Ron Smith

Academic Emeriti

Ron Smith, born and raised in Vancouver, attended UBC and the University of Leeds. He is the author and editor of several books. With Stephen Guppy he co-edited the first anthology of Vancouver Island fiction, Rainshadow: Stories from Vancouver Island (1982). In 1984 he released a suite of poems, Seasonal, about his daughter and about which Robert Bringhurst wrote: "It's a wonderful book....There are not many sequence of poems being published these days which it is cleansing to read, but this is one." He followed this with a book-length poem entitled A Buddha Named Baudelaire (1988). Since then he has published two more books of poetry; a collection of fiction, What Men Know About Women; an illustrated book for children, Elf the Eagle, which was short-listed in 2008 for the BC Book Prizes and the Shining Willow Award in Saskatchewan; and a biography, Kid Dynamite: The Gerry James Story (2011), about one of Canada’s most outstanding athletes.

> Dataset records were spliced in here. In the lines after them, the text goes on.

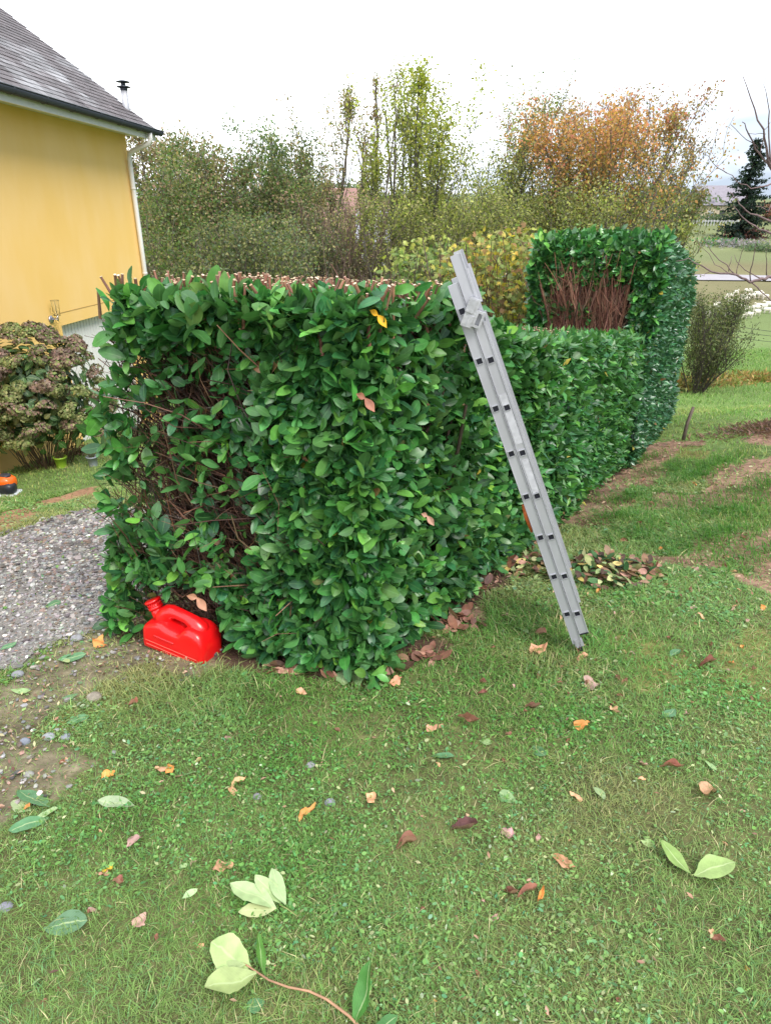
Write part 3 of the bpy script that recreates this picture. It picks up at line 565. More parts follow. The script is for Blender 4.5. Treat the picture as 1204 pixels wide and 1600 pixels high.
for t0,t1 in ((0,.3),(LEN-.3,LEN)):      # gables
    V=[]
    for t in (t0,t1):
        for (n_,z) in ((-.02,EZ),(-WID+.02,EZ),(-WID/2,EZ+(WID/2)*.743)): V.append(HC+wd*t+wn*n_+UPZ*z)
    G.poly(V,[[0,1,2],[5,4,3],[0,3,4,1],[1,4,5,2],[2,5,3,0]])
wall=G.obj('wall',M_render,house,smooth=False)
G=Geo(); G.box(HC,AX,(DT0-.1,.002,.545),(DT1+.12,.0045,.553)); G.obj('render_joint',surf('joint',(.42,.25,.08),.9),wall,smooth=False)
# roof: slab plus real slate courses
SL=.743; ang=math.atan(SL); OV=.46; sdir=(-wn*math.cos(ang)+UPZ*math.sin(ang)); snor=(wn*math.sin(ang)+UPZ*math.cos(ang)); R0=HC+wn*OV+UPZ*(EZ+.09)
roof_len=(WID/2+OV)/math.cos(ang)
G=Geo(); G.box(R0,[wd,sdir,snor],(-.34,0,-.06),(LEN+.3,roof_len,0),(.09,.085,.09))
B0=HC-wn*(WID+OV)+UPZ*(EZ+.09); bdir=(wn*math.cos(ang)+UPZ*math.sin(ang)); bnor=(-wn*math.sin(ang)+UPZ*math.cos(ang))
G.box(B0,[wd,bdir,bnor],(-.34,0,-.06),(LEN+.3,roof_len-.004,0),(.12,.11,.12))
rows=int(roof_len/.135); ncol=int((LEN+.64)/.21)
ii,jj=np.meshgrid(np.arange(rows),np.arange(ncol)); ii=ii.ravel(); jj=jj.ravel(); n=len(ii)
t=-.34+jj*.21+.105*(ii%2); P=R0+np.outer(t,wd)+np.outer(ii*.135,sdir)+np.outer(np.full(n,.008)+rng.random(n)*.003,snor)
sl_t=(np.array([(0,0,.012),(1,0,.012),(1,1,-.004),(0,1,-.004),(0,0,0),(1,0,0)],float),[[0,1,2,3],[4,5,1,0]],np.zeros((6,3)))
Mx=np.zeros((n,3,3)); Mx[:,:,0]=wd*.206; Mx[:,:,1]=sdir*.26; Mx[:,:,2]=snor
pt=vn(t*.8,ii*.135*1.2+t*.5,0,1.6,70)+.5*vn(t,ii*.2,0,5,71); wt=sst(pt,.0,1.0)[:,None]
c=np.array([.105,.088,.092])*(1-wt)+np.array([.25,.245,.255])*wt; c=c*(1+rng.normal(size=(n,1))*.16)
ok=t<LEN+.3-.2; G.inst(sl_t,Mx[ok],P[ok],np.clip(c,.02,1)[ok])
roof=G.obj('roof',surf('slate',None,.65,spec=.35,ns=14,var=.25,bump=.2,bs=50),house,smooth=False)
M_white=surf('white_pvc',(.74,.73,.71),.45,ns=6,var=.04); M_zinc=surf('dark_gutter',(.055,.065,.08),.4,metal=.2,ns=10,var=.1)
G=Geo(); G.box(HC,AX,(-.30,.003,EZ-.02),(LEN+.3,OV-.05,EZ+.005)); G.box(HC,AX,(-.34,OV-.05,EZ-.09),(LEN+.3,OV-.02,EZ+.06)); G.obj('fascia',M_white,house,smooth=False)
G=Geo(); V=[];F=[];k=9
for a,t in enumerate((-.40,LEN+.3)):
    for rr in (.075,.068):
        for i in range(k):
            th=math.pi*i/(k-1); V.append(HC+wd*t+wn*(OV+.055-rr*math.cos(th))+UPZ*(EZ+.065-rr*math.sin(th)))
for l in (0,1):
    for i in range(k-1): q=[l*k+i,l*k+i+1,2*k+l*k+i+1,2*k+l*k+i]; F.append(q if l==0 else q[::-1])
for a in (0,1): F.append([a*2*k+i for i in range(k)]+[a*2*k+k+i for i in range(k-1,-1,-1)])
F.append([0,2*k,3*k,k]); F.append([k-1,2*k-1,4*k-1,3*k-1])
V2=[HC+wd*-.40+wn*(OV+.055-.0748*math.cos(math.pi*i/8))+UPZ*(EZ+.065-.0748*math.sin(math.pi*i/8)) for i in range(9)]
G.poly(V,F); G.poly(V2,[list(range(9))]); V3=[v+wd*(LEN+.70) for v in V2]
G.path([HC+wd*-.40+wn*(OV+.13)+UPZ*(EZ+.068),HC+wd*(LEN+.3)+wn*(OV+.13)+UPZ*(EZ+.068)],.009,6)
for t in np.arange(-.2,LEN,.75): G.path([HC+wd*t+wn*(OV+.055-.079*math.cos(a))+UPZ*(EZ+.065-.079*math.sin(a)) for a in np.linspace(0,math.pi,9)],.006,5)
G.obj('gutter',M_zinc,house)
G=Geo(); d0=HC+wd*.10
pts=[d0+wn*(OV+.055)+UPZ*(EZ+.0),d0+wn*(OV+.055)+UPZ*(EZ-.10),d0+wn*(OV+.02)+UPZ*(EZ-.17),d0+wn*(.20)+UPZ*(EZ-.27),d0+wn*.085+UPZ*(EZ-.33),d0+wn*.065+UPZ*(EZ-.42),d0+wn*.065+UPZ*(EZ-1.6),d0+wn*.065+UPZ*(-1.9)]
G.path(pts,.042,10); 
for z in (2.4,.9,-.6): G.path([d0+wn*.065+UPZ*z,d0+wn*.065+UPZ*(z+.03)],.048,10)
G.obj('downspout',M_white,house)
G=Geo(); n=int((DT1-DT0)/.10)
G.box(HC,AX,(DT0,-.16,-2.0),(DT1,-.14,DTOP),(.72,.71,.70))
for i in range(n): G.box(HC,AX,(DT0+.01+i*.1,-.14,-1.98),(DT0+.085+i*.1,-.128,DTOP-.01),(.78,.77,.75))
door=G.obj('garage_door',surf('white_door',None,.5,ns=5,var=.04),house,smooth=False)
fb=at(197,165,14.12); fb[2]=3.45; ft=at(194,131,14.12); r=.055
G=Geo(); G.path([fb,[fb[0],fb[1],ft[2]-.10]],.062,12); fl_=G.obj('flue',surf('flue_steel',(.50,.50,.53),.4,metal=.2),house)
G=Geo(); c0=np.array([fb[0],fb[1],ft[2]-.10]); G.path([c0,c0+[0,0,.05]],.066,12); G.path([c0+[0,0,.05],c0+[0,0,.06],c0+[0,0,.068]],[.12,.12,.10],14); G.path([c0+[0,0,.068],c0+[0,0,.14]],.04,10); G.path([c0+[0,0,.13],c0+[0,0,.14],c0+[0,0,.16]],[.12,.12,.04],14)
G.obj('cowl',M_zinc,fl_)
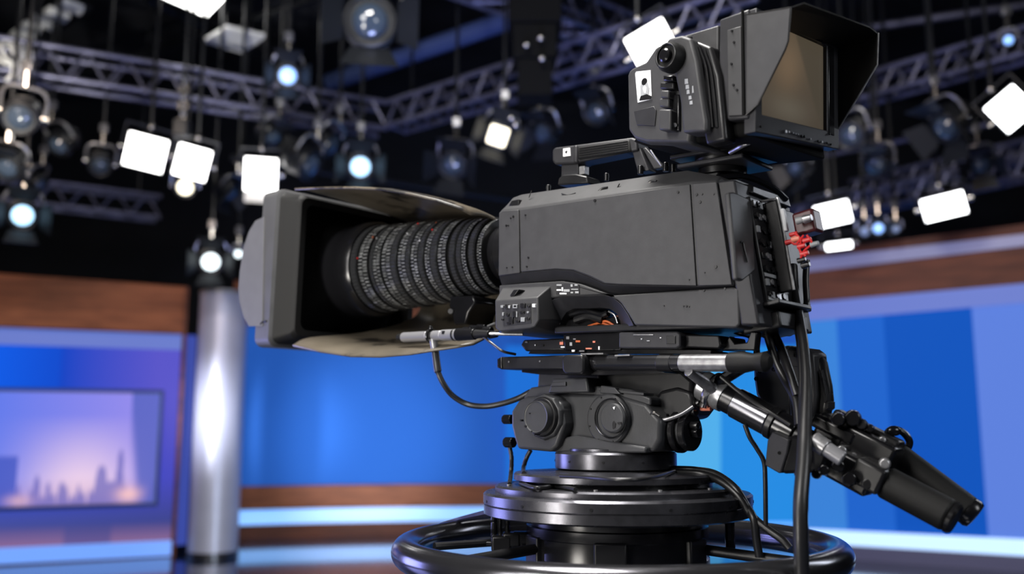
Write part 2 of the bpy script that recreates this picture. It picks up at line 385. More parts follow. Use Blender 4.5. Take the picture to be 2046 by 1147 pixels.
picture('display', [LW.w(sx0, -0.052, bz), LW.w(sx1, -0.052, bz), LW.w(sx1, -0.052, tz), LW.w(sx0, -0.052, tz)], 180, 90, skyline, attr_mat('display_picture', 1.0), tv, thick=LW.Y * 0.008, label='lit picture of a city at dusk')

# ---- silver column
cb = ground(424, 1118); cr = 49.5 / F_PX * (cb - CAMP).dot(Vector((0, cos(TH), sin(TH))))
cc = Vector((cb.x, cb.y, 0)) * (1 + cr * 0.9 / cb.y); cc.z = 0; dcol = (cc - CAMP); 
def zcol(py): r = ray(424, py); return CAMP.z + r.z / r.y * (cc.y - cr)
colz = zcol(577)
ct = thing('silver_column', 'round satin silver column standing between the violet wall and the blue wall', 'column', cc)
part('shaft', lathe(cc + Vector((0, 0, 0.04)), (0, 0, 1), [(0, cr), (colz - 0.06, cr)], 64), mat('satin_silver_column', (0.46, 0.47, 0.60), 0.42, metal=0.3, noise=0.08, nscale=3), ct)
part('base_collar', lathe(cc, (0, 0, 1), [(0, cr * 1.05), (0.05, cr * 1.05), (0.05, cr)], 64), M['disc'], ct)
part('top_collar', lathe(cc + Vector((0, 0, colz - 0.03)), (0, 0, 1), [(0, cr * 1.03), (0.03, cr * 1.03)], 64), M['silver'], ct)

# ---- centre wall: gently curved blue wall between the column and the right wall
def arc_pts(n=28):
    a = ground(448, 1074); b = ground(1655, 1078); a = Vector((a.x, a.y, 0)); b = Vector((b.x, b.y, 0)); out = []
    for i in range(n + 1):
        t = i / n; p = a.lerp(b, t); p += Vector((0, 1, 0)) * (0.55 * (1 - (2 * t - 1) ** 2)); out.append(p)
    return out
AP = arc_pts()
def curved(name, z0, z1, off, thk, m, parent, s=None, bevel=0, **k):
    pts = AP if s is None else AP[s[0]:s[1] + 1]; loops = []
    for p in pts:
        n = Vector((0, -1, 0)); f = p + n * off; bk = p + Vector((0, thk, 0))
        loops.append([Vector((f.x, f.y, z0)), Vector((bk.x, bk.y, z0)), Vector((bk.x, bk.y, z1)), Vector((f.x, f.y, z1))])
    return part(name, loft(loops), m, parent, bevel, **k)
def zc(py, px=700):   # height on the centre wall at this picture row
    r = ray(px, py); best = min(AP, key=lambda p: abs(p.x / p.y - r.x / r.y)); return CAMP.z + r.z / r.y * best.y
cw = thing('curved_set_wall', 'curved blue set wall with walnut bands and lit ledge behind the camera', 'set wall', AP[14])
M['blue'] = mat('blue_wall_added_glow', (0.02, 0.09, 0.32), 0.8, emit=s2l((38, 96, 196)), estr=0.50, spec=0.1)  # even glow added to the wall colour in place of lamp wash
curved('blue_wall', zc(970), zc(655), 0.0, 0.25, M['blue'], cw)
curved('header', zc(655), zc(570), 0.05, 0.25, M['wood'], cw, label='walnut header board')
curved('wood_band', zc(1013), zc(968), 0.10, 0.25, M['wood'], cw, bevel=0.01, label='reddish walnut band')
curved('light_strip', zc(1043), zc(1013), 0.04, 0.25, M['strip_blue'], cw, label='glowing pale blue strip')
curved('plinth', 0.0, zc(1043), 0.10, 0.25, M['wood_dark'], cw)
# cyan backlit pane behind the tripod head
def facing(name, pts, m, parent, d=0.02, **k):
    bm = loft([pts, [p + Vector((0, d, 0)) for p in pts]]); return part(name, bm, m, parent, **k)
def cwp(px, py, off=0.3):
    r = ray(px, py); best = min(AP, key=lambda p: abs(p.x / p.y - r.x / r.y)); return CAMP + r * ((best.y - off) / r.y)
cy = thing('cyan_light_panel', 'tall pale cyan backlit panel on the blue wall behind the round pedestal', 'light panel', Vector((cwp(1395, 1070, 0.26).x, cwp(1395, 1070, 0.26).y, 0)))
M['cyan'] = mat('cyan_backlit_acrylic', (0.01, 0.04, 0.10), 0.85, spec=0.05, emit=s2l((38, 146, 236)), estr=0.85)
M['cyan2'] = mat('pale_cyan_backlit_acrylic', (0.01, 0.04, 0.10), 0.85, spec=0.05, emit=s2l((84, 180, 240)), estr=0.9)
M['mid'] = mat('mid_blue_backlit_acrylic', (0.008, 0.04, 0.12), 0.85, spec=0.05, emit=s2l((30, 116, 224)), estr=0.8)
for (a, b, mm, lb) in ((1010, 1345, 'mid', 'mid blue pane'), (1345, 1440, 'cyan2', 'pale cyan pane'), (1440, 1600, 'cyan', 'cyan blue pane')):
    facing('pane', [cwp(a, 1043), cwp(b, 1043), cwp(b, 690), cwp(a, 690)], M[mm], cy, label=lb)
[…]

In 1974 Smith founded the publishing company Oolichan Books in Lantzville, which he owned and ran until 2009, and from 1988 to 1991 he was the fiction editor for Douglas & McIntyre. He was also instrumental in helping establish the first aboriginal press, Theytus Books, in 1981. He has given reading and lecture tours in the U.S., Italy, Albania, England and across Canada. In 2002, a selection of his poetry was translated by Ada Donati and published in a book-length bilingual edition, Arabesque e altre poesie, in Ferrara, Italy (Schifanoia Editore).

For close to forty years he taught at universities in Canada (principally Vancouver Island University), Italy, the States and the UK. In 2002 he received an honorary doctorate (D. Litt.) from the University of British Columbia and in 2005 he was the inaugural Fulbright Chair in Creative Writing at Arizona State University. In 2011 he was awarded the Gray Campbell Award for distinguished service to the BC publishing industry where he has played an essential role in the growth of literary, historical and public policy publishing.

Ron suffered a massive stroke on November 19, 2012. The written word had been a life-long vocation and avocation so several months into his on-going recovery he decided one way back to discovering his former self was to write about his stroke experience. Immediately he began typing with the index finger on his left hand. Two years later he had completed a 320 page book, The Defiant Mind: Living Inside a Stroke. He considers himself lucky to have known the importance of story in all of our lives. The Defiant Mind was long-listed for the George Ryga Prize and won the 2017 IPPY Gold Medal in the States for autobiography/memoir. An excerpt from the book was translated into 18 languages and published in 20 countries by Reader's Digest. A new title, An Improbable Journey: From Crossing the Himalayas on Horseback to a career in Obstetrics and Gynecology, co-authored with Dr Bernie Binns, is forthcoming in 2020.

He lives with his wife, Patricia Jean Smith, also a writer in Nanoose Bay on Vancouver Island.